Peau d’Âne – Théâtre Marigny
Pour cette réouverture du Théâtre Marigny, Jean-Luc Choplin (l’amoureux des comédies musicales) a choisi d’adapter Peau d’Âne, le film culte de Jacques Demy. Un pari audacieux car près de cinquante ans après sa sortie, ce film musical compte parmi les chefs-d’œuvres iconiques que l’on peut visionner des dizaines de fois sans se lasser (si, si !). Mais un pari tentant, car comme le résume bien le directeur artistique Emilio Sagi : « Les ingrédients du succès sont là : la musique très française de Michel Legrand, le charme particulier des mélodies qui restent en tête, le drôle de mélange des époques ». Sans parvenir à supplanter le conte délicieusement kitsch, le résultat est à la hauteur de la promesse : une exquise féérie musicale portée par un casting quatre étoiles, des costumes enchanteurs et une mise en scène efficace quoiqu’un peu répétitive par moments.
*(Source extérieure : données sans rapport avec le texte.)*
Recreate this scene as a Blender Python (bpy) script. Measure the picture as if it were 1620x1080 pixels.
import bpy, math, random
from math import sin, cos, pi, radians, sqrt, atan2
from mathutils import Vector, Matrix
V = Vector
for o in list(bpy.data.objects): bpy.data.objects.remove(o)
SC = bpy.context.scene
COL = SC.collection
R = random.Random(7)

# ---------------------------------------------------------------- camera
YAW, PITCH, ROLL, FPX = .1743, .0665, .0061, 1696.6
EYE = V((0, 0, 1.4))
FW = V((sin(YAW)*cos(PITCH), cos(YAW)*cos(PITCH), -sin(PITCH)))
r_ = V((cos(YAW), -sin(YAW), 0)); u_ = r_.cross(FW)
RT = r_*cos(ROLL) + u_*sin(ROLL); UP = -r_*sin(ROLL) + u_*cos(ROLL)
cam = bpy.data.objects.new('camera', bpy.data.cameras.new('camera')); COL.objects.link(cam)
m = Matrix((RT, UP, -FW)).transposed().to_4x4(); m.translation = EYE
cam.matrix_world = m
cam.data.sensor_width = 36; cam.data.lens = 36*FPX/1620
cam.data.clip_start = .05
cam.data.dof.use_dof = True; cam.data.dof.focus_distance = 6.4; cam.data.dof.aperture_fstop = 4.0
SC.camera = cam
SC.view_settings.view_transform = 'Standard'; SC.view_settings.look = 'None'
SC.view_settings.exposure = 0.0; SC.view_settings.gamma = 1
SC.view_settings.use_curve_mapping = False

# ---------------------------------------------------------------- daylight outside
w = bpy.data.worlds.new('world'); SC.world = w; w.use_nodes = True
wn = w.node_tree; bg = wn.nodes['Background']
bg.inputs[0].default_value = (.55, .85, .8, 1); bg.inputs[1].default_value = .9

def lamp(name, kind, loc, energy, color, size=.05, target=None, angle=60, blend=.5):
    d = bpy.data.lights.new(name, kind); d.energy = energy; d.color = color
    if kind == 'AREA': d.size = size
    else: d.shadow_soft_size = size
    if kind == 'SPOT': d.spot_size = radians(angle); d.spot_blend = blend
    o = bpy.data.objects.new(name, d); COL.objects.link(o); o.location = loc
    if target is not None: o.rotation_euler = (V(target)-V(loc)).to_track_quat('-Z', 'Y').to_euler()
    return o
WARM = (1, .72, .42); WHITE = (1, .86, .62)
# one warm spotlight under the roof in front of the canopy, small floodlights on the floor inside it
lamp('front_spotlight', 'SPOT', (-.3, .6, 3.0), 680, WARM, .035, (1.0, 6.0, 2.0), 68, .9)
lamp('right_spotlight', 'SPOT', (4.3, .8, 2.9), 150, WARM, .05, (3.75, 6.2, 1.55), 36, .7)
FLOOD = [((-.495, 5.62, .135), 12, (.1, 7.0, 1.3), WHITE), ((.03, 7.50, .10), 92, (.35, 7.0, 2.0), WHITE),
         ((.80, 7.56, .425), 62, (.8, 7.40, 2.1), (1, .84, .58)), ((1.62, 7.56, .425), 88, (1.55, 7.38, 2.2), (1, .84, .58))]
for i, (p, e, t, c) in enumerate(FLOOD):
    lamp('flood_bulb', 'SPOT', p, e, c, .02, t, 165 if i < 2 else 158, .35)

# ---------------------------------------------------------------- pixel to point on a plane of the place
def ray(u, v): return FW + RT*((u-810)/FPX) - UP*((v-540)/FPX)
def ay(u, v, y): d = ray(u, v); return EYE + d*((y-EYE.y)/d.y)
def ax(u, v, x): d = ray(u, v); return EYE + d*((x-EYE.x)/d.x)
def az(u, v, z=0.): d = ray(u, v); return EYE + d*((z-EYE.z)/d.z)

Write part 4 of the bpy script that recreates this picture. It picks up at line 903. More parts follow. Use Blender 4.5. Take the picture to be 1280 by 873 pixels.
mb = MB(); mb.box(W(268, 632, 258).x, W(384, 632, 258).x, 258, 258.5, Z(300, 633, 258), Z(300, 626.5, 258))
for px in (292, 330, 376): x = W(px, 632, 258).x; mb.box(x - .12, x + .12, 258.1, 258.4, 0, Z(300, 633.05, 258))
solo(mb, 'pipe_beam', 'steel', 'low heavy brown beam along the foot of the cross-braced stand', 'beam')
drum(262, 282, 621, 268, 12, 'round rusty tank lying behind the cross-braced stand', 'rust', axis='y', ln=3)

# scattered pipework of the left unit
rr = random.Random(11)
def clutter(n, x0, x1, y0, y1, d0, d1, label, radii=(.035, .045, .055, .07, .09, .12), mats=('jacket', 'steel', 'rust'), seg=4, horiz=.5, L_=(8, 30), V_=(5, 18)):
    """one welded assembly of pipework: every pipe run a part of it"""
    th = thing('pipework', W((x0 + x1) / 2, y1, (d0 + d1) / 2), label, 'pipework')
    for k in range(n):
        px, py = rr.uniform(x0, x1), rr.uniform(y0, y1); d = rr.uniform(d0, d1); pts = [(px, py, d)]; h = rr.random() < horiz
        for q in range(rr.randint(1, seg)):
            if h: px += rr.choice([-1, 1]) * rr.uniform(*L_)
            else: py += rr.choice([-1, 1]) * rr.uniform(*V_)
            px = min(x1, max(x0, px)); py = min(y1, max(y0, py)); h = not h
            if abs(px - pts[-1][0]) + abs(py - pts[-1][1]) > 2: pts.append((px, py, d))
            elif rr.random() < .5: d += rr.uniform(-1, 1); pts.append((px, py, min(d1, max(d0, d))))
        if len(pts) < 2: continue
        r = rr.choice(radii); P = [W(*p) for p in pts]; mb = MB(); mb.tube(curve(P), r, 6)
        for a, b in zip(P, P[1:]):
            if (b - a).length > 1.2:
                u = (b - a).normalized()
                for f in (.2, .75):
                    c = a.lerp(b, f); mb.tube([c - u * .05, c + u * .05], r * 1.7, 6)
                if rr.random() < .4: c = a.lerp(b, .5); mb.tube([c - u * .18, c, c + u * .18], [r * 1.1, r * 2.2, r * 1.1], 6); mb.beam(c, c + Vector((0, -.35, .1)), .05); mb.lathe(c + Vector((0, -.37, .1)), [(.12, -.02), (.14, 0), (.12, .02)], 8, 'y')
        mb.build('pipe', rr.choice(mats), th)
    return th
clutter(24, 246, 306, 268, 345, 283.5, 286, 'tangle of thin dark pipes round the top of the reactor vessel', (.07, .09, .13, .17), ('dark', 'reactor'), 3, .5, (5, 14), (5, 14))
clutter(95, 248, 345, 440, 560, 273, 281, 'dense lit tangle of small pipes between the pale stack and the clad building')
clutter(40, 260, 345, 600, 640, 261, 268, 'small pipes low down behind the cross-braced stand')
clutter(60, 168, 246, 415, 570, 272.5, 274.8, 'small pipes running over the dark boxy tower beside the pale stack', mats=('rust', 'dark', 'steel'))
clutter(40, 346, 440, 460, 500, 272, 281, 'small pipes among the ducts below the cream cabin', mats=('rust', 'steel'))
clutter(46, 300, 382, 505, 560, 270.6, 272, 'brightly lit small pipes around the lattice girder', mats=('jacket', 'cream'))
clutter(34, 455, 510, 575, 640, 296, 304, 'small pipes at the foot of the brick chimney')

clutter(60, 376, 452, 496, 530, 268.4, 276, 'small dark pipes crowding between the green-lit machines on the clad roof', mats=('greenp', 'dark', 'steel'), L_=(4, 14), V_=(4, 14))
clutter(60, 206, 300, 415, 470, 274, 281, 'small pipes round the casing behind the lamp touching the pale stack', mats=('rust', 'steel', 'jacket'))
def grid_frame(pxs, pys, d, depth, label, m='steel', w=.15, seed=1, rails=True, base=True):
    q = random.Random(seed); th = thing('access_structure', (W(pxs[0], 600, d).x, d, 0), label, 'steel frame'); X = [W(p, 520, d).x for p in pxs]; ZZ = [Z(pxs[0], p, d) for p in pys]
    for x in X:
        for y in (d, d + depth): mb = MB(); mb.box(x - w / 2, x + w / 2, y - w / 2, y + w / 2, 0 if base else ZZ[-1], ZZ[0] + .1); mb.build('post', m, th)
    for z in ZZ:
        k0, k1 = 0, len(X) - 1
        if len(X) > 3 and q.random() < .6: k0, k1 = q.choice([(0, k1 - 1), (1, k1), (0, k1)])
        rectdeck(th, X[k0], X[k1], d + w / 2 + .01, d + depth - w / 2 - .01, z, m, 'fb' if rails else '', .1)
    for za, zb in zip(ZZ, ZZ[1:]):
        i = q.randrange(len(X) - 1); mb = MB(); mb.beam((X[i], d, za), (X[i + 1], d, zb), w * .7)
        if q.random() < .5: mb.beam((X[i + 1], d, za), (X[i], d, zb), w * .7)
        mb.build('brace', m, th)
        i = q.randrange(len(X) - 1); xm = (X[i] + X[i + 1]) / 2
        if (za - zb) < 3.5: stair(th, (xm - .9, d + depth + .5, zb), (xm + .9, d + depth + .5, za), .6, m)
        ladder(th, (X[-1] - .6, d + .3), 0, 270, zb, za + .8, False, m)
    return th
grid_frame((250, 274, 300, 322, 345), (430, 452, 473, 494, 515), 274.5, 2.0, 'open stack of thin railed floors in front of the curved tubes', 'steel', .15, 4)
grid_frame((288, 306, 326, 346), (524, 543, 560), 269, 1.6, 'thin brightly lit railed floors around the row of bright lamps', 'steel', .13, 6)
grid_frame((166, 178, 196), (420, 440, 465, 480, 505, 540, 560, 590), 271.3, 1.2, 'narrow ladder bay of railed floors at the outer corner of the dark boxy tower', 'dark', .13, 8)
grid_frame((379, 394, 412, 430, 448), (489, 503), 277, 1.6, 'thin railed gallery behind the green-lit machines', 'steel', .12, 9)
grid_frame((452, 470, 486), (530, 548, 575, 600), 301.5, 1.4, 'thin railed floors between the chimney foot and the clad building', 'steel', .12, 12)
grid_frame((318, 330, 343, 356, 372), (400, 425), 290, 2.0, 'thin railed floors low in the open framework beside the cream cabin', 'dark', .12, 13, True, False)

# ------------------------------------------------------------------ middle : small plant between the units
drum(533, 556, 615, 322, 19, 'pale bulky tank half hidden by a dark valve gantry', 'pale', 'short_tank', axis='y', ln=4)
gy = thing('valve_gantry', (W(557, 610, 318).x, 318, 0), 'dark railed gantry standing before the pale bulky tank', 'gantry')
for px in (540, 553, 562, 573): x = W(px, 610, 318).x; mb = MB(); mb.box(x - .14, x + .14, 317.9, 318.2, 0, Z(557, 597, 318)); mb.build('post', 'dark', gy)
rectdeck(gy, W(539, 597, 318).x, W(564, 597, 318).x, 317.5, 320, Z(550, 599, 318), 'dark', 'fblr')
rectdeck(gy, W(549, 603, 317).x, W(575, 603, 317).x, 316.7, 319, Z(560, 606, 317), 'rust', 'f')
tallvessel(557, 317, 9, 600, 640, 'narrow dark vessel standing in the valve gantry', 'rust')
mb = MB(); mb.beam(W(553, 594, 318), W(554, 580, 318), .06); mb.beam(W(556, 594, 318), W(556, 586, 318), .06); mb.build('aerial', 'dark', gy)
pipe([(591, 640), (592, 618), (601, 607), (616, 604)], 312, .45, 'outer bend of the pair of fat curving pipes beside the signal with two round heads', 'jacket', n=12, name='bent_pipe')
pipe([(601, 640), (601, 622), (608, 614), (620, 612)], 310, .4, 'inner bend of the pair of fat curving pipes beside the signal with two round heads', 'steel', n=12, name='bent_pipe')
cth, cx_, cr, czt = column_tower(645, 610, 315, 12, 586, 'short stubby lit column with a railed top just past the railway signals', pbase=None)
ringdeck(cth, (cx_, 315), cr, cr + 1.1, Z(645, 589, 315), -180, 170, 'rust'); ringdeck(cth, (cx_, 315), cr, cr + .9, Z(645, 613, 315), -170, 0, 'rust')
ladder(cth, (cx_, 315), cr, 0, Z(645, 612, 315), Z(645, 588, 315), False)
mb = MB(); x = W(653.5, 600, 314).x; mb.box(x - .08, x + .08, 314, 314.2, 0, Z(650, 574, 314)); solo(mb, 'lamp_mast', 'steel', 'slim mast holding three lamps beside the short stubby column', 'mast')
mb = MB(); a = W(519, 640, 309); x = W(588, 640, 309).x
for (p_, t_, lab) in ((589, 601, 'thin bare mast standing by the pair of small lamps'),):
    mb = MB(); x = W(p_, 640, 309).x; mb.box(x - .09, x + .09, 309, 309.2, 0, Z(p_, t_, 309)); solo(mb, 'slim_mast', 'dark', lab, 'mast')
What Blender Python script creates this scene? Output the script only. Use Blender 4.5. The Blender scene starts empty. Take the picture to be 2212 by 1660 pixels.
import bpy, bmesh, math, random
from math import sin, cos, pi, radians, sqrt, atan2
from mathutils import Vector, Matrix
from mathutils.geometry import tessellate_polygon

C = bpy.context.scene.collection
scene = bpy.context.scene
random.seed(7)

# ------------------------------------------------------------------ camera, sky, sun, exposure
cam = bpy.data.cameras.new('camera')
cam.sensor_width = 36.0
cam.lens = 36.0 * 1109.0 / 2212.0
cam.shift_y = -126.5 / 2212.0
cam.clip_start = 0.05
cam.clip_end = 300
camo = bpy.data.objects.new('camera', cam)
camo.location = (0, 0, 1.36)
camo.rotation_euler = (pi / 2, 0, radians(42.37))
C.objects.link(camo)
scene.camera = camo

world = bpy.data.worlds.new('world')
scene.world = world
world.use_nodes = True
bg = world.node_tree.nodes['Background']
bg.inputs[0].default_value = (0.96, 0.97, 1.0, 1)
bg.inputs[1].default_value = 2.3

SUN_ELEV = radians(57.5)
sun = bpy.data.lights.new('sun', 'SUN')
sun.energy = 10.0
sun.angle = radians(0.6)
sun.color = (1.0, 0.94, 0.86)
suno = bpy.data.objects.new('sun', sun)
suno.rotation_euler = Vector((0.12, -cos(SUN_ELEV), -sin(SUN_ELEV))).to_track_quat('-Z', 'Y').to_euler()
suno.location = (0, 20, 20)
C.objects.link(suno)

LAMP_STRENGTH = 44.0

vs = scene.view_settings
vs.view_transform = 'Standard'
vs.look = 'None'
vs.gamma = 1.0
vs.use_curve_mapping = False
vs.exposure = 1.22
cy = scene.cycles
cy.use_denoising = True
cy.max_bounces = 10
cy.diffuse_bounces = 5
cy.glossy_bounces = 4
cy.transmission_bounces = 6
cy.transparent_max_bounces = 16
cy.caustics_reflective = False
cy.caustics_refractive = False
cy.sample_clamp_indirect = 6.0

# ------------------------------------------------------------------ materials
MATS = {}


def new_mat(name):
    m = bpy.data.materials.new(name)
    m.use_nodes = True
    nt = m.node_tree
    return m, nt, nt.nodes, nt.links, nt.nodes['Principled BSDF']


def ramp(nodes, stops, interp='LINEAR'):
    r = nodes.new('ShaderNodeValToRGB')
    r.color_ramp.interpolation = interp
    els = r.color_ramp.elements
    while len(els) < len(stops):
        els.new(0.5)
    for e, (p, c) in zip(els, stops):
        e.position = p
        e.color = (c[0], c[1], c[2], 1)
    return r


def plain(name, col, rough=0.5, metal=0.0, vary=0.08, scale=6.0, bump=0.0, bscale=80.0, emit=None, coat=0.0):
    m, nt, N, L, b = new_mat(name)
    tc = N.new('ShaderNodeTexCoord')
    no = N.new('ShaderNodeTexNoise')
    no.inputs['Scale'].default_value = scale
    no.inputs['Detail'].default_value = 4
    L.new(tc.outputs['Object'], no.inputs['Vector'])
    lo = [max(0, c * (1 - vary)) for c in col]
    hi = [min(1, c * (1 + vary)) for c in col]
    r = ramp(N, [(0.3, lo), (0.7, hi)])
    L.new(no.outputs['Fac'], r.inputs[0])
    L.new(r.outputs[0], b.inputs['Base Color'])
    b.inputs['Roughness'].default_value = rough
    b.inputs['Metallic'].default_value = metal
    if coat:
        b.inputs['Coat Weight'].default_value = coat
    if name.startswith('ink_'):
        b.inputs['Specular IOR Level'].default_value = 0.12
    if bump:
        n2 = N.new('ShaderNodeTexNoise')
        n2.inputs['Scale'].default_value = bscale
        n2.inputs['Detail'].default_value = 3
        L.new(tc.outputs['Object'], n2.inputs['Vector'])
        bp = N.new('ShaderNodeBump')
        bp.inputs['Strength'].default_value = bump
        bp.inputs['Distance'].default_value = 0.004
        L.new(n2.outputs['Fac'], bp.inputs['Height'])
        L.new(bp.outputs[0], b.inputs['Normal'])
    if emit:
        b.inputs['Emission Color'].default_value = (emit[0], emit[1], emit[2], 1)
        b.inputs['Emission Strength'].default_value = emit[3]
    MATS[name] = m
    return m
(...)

Les premières notes de la musique de Michel Legrand s’élèvent dans la salle du théâtre Marigny et on est happé.e. Le rideau de perles laisse entrevoir une forêt mystérieuse et on lâche prise. Comme Alice passant de l’autre côté du miroir, vive est l’envie de pénétrer dans cet univers onirique. Comme chez Jacques Demy, dès le début de ce beau conte, la prospérité et le bonheur sont rapidement assombris par le décès de la reine de ce paisible royaume. Avant de mourir, elle fait promettre au roi de ne prendre pour nouvelle épouse qu’une femme « plus belle et mieux faite » qu’elle. Mais la seule personne à la hauteur de cette promesse se révèle être leur propre fille, que le roi demande en mariage. Malgré ses tentatives pour échapper à cette union incestueuse, la princesse n’a pas d’autre choix que de s’enfuir, revêtue de la peau du célèbre âne qui assurait la fortune du royaume…
Selon le principe de toutes comédies musicales, les dialogues parlés succèdent aux passages chantés. Très attendus (Ah, la célèbre Recette pour un cake d’amour), on remarque toutefois que la mise en scène prend peu de liberté par rapport au film, exception faite peut-être du duo Rêves secrets d’un prince et d’une princesse (« mais qu’allons-nous faire de tout cet amour ? »). Mais alors que Catherine Deneuve ou Delphine Seyrig (la fée des Lilas) étaient doublées, là les comédien.ne.s interprètent leur rôle entièrement. Le casting est d’ailleurs l’une des réussites de cette production : Marie Oppert est une Peau d’Âne gracieuse et pétillante, Emma Kate Nelson accentue la drôlerie de cette fée-marraine perchée sur des rollers. Mention spéciale à Michaël Denard, qui campe avec prestance et panache le Roi du royaume bleu et bien sûr, à la très attendue Marie-Agnès Gillot, tourbillonnante Reine rouge, qui gagne ici ses galons de comédienne.
On nous avait annoncé une féérie musicale et le contrat est rempli. La magnificence des costumes de Pepa Ojanguren, avec clins d’œil aux tenues originales, y contribue grandement. Si le film ne comprend pas de véritables moments chorégraphiés, Emilio Sagi a imaginé une mise en scène où les décors bougent animés par les choristes. Une sorte de ballet bien huilé, mais hélas parfois un peu répétitif. On aurait aimé encore plus de surprises, plus d’effets de mise en scène, plus de boules à facettes et de rideaux de roses. Malgré tout, ce Peau d’Âne reste sans contestation possible le meilleur antidote à la morosité que l’on puisse s’auto-prescrire par cet hiver naissant.
Peau d’Âne d’après un film de Jacques Demy adapté de Charles Perrault. Musique : Michel Legrand. Direction artistique : Emilio Sagi avec Daniel Bianco, Pepa Ojanguren, Eduardo Bravo et Nuria Castejon. Direction musicale : Thierry Boulanger et Patrice Peyrieras. Avec Marie Oppert (Peau d’Âne), Mathieu Spinosi (le Prince), Michael Denard (le Roi du Royaume Bleu), Emma Kate Nelson (la Fée des Lilas), Marie-Agnès Gillot (la Reine du Royaume Rouge), Christine Gagnieux (la Vieille), Franck Lopez (le Roi du Royaume Rouge) et Claire Chazal (la Narratrice). À voir jusqu’au 17 février 2019.